## [WRITTEN PROBLEM]
Copy the lines from the start of the records below through the line containing "PI = math.pi", both included, and leave out the pictures.

3D scene scripts:
########

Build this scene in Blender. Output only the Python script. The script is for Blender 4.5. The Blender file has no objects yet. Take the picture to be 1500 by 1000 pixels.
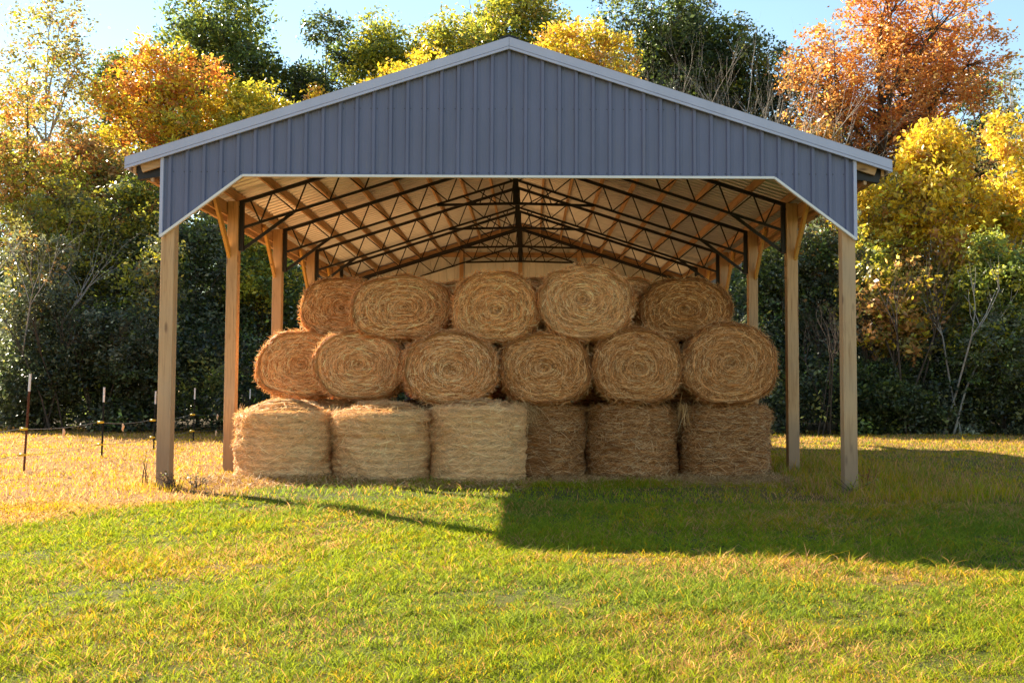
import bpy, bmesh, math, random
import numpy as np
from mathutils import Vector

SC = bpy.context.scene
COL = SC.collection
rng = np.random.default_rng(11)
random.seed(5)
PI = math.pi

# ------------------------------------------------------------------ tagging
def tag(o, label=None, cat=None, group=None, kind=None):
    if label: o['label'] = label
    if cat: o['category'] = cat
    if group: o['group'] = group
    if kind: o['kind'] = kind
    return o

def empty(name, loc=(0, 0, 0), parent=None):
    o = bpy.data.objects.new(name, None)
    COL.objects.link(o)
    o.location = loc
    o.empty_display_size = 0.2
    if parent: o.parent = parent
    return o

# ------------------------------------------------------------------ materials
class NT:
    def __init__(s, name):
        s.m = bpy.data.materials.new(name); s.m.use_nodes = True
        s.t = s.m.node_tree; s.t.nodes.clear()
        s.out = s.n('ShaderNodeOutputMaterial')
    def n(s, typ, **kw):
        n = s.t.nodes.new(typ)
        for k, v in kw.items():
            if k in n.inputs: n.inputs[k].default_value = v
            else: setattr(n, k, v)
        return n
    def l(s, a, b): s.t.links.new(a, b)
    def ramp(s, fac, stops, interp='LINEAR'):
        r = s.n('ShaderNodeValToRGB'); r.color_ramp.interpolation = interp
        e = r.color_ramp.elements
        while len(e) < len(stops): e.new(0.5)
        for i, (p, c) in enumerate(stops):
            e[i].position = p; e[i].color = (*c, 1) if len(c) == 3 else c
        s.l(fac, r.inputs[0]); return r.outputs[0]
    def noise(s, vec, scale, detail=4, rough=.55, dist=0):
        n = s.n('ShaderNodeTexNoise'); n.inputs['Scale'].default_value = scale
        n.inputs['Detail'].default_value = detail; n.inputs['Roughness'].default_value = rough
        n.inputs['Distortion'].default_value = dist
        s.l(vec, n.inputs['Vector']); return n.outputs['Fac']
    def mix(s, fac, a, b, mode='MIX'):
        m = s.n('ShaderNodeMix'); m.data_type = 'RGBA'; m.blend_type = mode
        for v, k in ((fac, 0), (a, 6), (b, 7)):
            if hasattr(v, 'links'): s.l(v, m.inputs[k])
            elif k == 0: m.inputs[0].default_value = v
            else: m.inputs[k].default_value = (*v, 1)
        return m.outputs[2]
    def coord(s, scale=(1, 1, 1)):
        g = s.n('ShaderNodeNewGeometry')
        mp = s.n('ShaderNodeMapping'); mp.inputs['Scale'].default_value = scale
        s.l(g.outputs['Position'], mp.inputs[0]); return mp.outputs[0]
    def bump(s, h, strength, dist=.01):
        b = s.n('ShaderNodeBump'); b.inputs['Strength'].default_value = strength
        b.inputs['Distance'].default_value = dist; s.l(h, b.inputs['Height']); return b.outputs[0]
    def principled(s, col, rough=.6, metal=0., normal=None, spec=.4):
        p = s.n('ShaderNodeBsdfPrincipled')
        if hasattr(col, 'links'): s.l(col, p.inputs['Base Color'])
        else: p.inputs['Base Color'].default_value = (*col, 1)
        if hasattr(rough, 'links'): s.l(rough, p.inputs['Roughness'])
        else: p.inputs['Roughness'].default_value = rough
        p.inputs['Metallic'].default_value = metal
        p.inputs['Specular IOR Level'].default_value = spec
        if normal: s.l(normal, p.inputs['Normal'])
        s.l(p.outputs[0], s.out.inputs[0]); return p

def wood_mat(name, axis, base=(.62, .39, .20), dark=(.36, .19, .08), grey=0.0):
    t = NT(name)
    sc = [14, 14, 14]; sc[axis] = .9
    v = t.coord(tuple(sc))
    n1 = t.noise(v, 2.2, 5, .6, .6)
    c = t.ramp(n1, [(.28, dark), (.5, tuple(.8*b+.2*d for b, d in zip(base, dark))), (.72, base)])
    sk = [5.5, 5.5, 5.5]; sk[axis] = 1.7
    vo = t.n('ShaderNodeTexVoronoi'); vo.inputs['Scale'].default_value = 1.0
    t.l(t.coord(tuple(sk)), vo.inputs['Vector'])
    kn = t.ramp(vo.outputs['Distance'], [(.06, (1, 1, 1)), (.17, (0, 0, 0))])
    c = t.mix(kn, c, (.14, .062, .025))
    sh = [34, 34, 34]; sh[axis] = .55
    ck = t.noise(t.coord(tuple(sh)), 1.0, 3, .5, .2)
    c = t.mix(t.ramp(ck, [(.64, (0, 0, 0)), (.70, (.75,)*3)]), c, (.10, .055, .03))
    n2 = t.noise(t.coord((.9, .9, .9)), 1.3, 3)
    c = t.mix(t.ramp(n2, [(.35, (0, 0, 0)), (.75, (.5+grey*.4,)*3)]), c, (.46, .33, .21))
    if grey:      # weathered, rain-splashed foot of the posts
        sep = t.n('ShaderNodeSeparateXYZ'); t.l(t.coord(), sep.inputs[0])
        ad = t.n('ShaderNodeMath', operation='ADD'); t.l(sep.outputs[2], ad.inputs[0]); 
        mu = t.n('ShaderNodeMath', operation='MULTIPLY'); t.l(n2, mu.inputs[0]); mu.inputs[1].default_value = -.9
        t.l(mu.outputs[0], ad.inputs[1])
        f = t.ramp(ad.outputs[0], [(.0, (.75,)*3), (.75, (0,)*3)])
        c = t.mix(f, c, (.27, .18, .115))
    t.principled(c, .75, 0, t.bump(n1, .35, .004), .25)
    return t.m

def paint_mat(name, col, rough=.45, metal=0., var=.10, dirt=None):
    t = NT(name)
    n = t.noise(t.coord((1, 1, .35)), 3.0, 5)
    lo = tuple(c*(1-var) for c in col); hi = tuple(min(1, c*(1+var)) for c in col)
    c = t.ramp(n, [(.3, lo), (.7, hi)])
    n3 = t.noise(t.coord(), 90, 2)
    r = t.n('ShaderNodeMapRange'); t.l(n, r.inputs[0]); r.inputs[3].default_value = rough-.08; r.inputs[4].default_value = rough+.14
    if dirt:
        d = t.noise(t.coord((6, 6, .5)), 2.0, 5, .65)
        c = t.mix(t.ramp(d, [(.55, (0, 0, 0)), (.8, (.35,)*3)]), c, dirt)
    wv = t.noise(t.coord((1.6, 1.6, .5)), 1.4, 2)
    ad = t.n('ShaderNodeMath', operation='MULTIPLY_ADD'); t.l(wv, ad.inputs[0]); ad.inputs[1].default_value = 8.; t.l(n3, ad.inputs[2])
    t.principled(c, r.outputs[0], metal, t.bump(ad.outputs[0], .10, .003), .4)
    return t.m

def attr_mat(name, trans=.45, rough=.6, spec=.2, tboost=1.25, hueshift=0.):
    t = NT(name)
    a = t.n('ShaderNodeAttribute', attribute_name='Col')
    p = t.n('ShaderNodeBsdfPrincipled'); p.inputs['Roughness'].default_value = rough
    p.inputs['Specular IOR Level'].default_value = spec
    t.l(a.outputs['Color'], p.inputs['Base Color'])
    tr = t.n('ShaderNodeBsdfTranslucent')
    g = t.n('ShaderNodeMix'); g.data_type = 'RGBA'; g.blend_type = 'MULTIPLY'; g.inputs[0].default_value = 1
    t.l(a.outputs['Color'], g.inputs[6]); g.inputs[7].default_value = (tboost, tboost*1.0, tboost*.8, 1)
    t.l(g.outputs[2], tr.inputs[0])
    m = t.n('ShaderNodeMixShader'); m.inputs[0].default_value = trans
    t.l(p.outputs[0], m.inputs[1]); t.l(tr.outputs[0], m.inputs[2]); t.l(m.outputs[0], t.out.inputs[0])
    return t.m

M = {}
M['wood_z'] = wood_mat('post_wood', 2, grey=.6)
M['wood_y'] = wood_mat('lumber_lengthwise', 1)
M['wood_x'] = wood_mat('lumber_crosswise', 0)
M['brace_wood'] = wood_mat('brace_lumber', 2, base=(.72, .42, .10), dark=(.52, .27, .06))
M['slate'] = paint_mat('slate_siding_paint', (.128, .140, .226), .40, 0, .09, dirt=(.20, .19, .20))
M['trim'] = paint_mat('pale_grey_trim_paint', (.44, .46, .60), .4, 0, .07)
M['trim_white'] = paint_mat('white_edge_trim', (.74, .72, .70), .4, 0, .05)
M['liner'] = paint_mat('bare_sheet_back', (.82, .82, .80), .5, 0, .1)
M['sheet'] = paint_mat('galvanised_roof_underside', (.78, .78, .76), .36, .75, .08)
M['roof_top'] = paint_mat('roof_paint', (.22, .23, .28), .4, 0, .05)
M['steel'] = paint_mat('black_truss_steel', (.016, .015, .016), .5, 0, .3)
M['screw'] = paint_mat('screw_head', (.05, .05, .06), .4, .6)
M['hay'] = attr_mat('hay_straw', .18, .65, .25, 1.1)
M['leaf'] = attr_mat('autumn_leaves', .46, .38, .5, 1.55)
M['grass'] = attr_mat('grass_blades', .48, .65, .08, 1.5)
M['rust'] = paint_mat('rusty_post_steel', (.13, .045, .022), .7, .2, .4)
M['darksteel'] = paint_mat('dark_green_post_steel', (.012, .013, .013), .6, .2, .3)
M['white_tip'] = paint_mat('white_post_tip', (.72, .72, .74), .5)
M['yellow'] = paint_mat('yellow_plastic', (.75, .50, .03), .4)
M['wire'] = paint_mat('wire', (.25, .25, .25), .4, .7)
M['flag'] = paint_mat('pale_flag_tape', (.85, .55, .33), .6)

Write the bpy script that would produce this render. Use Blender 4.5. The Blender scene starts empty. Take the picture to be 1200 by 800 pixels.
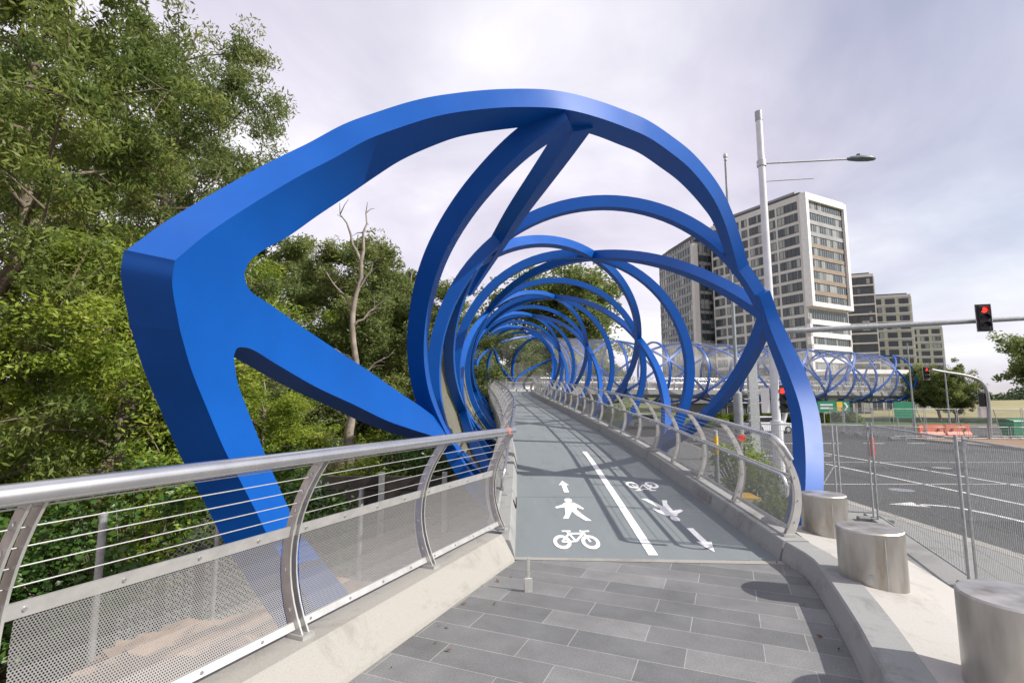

########

## [TASK RESULT]
Build this scene in Blender. Output only the Python script. The script is for Blender 4.5. The Blender file has no objects yet. Take the picture to be 1500 by 1000 pixels.
import bpy, bmesh, math, random
import numpy as np
from mathutils import Vector

SC = bpy.context.scene
COL = SC.collection
rng = np.random.default_rng(11)
random.seed(5)
PI = math.pi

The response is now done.